Sonia Nazario, an author and Pulitzer Prize-winning feature writer for the Los Angeles Times, was the keynote speaker at the BOTS Awards Banquet. The daughter of an Argentine immigrant, she has specialized in reporting on malnourished children, the children of drug addicts and immigration.

She is the author of “Enrique’s Journey,” a book based on her 2003 series in the Times of a Honduran boy’s struggle to find his mother in the U.S. The 2003 series won the Pulitzer for feature writing.

Nazario stressed that although it is important for journalists to examine issues from all angles, there comes a time when activism is necessary.

“I didn’t go into journalism because I loved to write,” she said. “I went into journalism because I had something to say.

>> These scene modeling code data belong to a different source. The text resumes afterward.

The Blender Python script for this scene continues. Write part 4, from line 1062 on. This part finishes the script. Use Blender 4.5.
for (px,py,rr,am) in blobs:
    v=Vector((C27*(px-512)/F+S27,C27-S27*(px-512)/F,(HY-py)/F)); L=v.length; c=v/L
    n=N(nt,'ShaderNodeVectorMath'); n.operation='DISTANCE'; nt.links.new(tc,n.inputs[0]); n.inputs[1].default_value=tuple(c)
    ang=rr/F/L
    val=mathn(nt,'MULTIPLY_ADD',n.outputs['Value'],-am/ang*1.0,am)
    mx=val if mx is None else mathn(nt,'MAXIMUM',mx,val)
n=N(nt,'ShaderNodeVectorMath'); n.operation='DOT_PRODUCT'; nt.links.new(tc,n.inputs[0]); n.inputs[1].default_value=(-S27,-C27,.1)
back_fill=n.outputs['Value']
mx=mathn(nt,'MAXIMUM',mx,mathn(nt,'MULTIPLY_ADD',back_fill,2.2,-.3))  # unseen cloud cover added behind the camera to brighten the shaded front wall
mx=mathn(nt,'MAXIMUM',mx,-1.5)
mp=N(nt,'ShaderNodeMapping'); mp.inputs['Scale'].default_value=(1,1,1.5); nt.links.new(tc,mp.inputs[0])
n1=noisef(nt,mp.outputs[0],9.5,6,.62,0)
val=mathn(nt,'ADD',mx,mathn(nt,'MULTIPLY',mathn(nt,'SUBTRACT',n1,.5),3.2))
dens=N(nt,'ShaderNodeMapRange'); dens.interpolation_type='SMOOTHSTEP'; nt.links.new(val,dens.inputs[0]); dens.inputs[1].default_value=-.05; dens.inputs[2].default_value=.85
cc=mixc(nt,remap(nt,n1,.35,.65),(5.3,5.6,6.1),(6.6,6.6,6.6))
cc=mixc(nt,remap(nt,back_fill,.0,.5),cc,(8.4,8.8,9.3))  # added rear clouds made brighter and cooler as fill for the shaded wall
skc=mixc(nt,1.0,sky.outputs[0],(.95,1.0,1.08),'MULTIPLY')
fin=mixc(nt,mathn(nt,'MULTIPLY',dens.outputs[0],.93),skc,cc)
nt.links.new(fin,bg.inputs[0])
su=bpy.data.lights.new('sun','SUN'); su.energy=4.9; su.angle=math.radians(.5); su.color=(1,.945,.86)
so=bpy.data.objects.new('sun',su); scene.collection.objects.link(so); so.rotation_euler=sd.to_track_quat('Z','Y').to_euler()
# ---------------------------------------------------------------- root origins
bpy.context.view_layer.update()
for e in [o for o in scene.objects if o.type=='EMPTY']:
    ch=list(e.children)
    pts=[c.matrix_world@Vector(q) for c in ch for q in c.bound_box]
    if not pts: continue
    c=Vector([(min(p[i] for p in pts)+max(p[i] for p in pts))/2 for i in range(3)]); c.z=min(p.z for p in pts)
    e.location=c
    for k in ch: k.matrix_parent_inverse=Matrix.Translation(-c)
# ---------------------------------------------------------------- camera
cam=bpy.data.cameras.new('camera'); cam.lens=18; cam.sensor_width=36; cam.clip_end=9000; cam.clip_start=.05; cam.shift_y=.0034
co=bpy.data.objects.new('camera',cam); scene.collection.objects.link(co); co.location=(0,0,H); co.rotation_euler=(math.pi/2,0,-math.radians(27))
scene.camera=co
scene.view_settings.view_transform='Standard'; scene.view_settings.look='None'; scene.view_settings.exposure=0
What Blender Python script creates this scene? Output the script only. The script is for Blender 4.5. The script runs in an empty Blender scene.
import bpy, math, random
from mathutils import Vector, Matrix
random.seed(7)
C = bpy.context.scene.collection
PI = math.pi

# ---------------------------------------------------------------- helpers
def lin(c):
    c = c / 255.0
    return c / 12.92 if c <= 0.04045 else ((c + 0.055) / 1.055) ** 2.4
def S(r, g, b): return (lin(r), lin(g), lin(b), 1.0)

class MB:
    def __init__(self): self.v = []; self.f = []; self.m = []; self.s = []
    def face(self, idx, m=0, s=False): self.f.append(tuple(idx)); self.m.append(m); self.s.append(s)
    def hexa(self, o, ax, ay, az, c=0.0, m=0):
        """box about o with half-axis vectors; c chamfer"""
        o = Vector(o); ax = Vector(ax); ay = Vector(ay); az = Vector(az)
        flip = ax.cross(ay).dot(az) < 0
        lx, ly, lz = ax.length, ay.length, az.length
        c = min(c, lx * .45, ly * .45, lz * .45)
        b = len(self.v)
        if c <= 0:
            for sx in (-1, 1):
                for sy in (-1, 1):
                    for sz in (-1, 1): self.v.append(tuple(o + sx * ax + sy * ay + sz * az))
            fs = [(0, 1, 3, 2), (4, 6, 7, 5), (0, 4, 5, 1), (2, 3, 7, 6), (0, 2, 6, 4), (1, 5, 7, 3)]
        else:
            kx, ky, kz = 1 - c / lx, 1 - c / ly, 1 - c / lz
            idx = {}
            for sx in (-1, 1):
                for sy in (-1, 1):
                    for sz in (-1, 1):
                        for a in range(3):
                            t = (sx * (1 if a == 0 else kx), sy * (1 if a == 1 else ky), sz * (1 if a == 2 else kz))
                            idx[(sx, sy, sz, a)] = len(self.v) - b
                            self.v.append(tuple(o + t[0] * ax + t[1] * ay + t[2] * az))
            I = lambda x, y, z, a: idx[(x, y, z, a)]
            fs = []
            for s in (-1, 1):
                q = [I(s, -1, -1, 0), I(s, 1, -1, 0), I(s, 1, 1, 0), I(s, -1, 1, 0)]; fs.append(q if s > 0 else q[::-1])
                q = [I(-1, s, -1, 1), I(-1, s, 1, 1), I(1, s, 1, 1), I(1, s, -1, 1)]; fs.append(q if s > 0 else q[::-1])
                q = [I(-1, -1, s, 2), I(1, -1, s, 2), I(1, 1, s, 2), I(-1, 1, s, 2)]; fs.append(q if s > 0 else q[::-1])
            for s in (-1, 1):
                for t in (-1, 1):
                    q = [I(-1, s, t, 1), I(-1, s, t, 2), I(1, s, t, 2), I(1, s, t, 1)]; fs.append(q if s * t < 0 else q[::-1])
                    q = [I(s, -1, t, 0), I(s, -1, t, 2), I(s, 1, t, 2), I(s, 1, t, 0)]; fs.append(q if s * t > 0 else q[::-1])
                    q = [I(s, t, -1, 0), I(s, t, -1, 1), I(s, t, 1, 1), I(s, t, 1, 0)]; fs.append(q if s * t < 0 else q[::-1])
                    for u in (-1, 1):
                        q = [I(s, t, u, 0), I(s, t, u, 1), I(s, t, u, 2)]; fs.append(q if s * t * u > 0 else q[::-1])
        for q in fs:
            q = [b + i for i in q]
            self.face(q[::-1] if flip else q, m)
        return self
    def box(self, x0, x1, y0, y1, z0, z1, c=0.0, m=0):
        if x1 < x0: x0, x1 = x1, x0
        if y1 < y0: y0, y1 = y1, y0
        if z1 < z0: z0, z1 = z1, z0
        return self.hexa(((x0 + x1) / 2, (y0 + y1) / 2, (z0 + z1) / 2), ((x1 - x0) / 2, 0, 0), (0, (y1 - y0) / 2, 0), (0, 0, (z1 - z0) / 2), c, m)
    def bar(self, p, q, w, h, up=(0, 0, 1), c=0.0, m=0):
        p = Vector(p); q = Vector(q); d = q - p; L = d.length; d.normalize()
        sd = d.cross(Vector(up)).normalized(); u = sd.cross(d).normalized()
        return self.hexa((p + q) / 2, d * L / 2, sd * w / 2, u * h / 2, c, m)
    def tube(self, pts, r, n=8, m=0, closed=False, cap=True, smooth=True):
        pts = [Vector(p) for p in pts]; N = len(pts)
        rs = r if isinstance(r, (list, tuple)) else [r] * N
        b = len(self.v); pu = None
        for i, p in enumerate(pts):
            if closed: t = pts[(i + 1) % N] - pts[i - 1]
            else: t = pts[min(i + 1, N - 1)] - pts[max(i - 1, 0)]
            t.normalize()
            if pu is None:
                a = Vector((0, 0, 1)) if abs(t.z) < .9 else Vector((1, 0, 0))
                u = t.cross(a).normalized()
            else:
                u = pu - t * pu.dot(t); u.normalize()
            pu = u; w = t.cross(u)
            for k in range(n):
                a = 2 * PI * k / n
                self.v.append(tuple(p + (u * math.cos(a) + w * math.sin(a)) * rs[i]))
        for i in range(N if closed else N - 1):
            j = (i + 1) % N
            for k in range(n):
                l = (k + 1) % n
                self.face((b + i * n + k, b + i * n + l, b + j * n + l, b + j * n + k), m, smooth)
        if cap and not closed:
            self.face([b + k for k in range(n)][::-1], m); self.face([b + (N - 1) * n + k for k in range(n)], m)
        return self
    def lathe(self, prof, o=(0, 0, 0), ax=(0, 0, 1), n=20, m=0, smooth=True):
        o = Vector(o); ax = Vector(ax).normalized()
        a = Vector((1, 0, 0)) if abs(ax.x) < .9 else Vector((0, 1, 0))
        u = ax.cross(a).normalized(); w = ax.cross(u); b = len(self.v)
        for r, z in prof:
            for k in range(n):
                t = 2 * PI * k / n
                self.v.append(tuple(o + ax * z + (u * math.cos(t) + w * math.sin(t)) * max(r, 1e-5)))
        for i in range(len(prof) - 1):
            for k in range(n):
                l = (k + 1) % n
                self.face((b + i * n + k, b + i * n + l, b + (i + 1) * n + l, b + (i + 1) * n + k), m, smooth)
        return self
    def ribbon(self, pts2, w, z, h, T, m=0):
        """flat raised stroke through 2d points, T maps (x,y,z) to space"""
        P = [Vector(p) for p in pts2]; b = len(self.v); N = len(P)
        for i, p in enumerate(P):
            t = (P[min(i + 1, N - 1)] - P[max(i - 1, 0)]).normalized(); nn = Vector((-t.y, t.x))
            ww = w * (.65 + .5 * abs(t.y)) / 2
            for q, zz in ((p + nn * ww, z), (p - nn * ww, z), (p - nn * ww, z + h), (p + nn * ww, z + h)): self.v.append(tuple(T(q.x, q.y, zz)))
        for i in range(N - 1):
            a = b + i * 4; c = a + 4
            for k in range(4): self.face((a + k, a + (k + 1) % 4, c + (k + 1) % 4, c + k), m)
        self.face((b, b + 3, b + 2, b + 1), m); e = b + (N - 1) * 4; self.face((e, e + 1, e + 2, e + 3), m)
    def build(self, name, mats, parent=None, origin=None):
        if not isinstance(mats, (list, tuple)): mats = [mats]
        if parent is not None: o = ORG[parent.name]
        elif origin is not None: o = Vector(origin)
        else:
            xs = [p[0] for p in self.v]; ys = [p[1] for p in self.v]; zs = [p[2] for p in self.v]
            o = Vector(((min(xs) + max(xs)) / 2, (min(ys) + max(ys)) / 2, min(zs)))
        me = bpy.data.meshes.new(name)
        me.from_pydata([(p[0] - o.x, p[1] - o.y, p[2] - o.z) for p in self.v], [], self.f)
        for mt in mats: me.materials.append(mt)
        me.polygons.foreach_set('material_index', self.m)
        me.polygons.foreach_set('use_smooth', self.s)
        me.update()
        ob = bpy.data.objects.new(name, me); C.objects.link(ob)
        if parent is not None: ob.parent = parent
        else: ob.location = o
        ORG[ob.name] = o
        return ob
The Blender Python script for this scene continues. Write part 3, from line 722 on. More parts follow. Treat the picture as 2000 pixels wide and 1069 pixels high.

I had a boatload of opinions! But I wanted to weigh into reporting with an open mind.”

She began her career at 21 as a foreign correspondent in Latin America for the Wall Street Journal.

“Enrique’s Journey,” which was on sale at the banquet, won more than two dozen awards besides the Pulitzer, including the George Polk Award for International Reporting. Nazario was also a Pulitzer finalist in 1998 for her reporting on children of addicts, and in 1994 she won a Polk Award for local reporting on hunger among schoolchildren in California.

She warned that “no democracy can stay in power without a vibrant press.”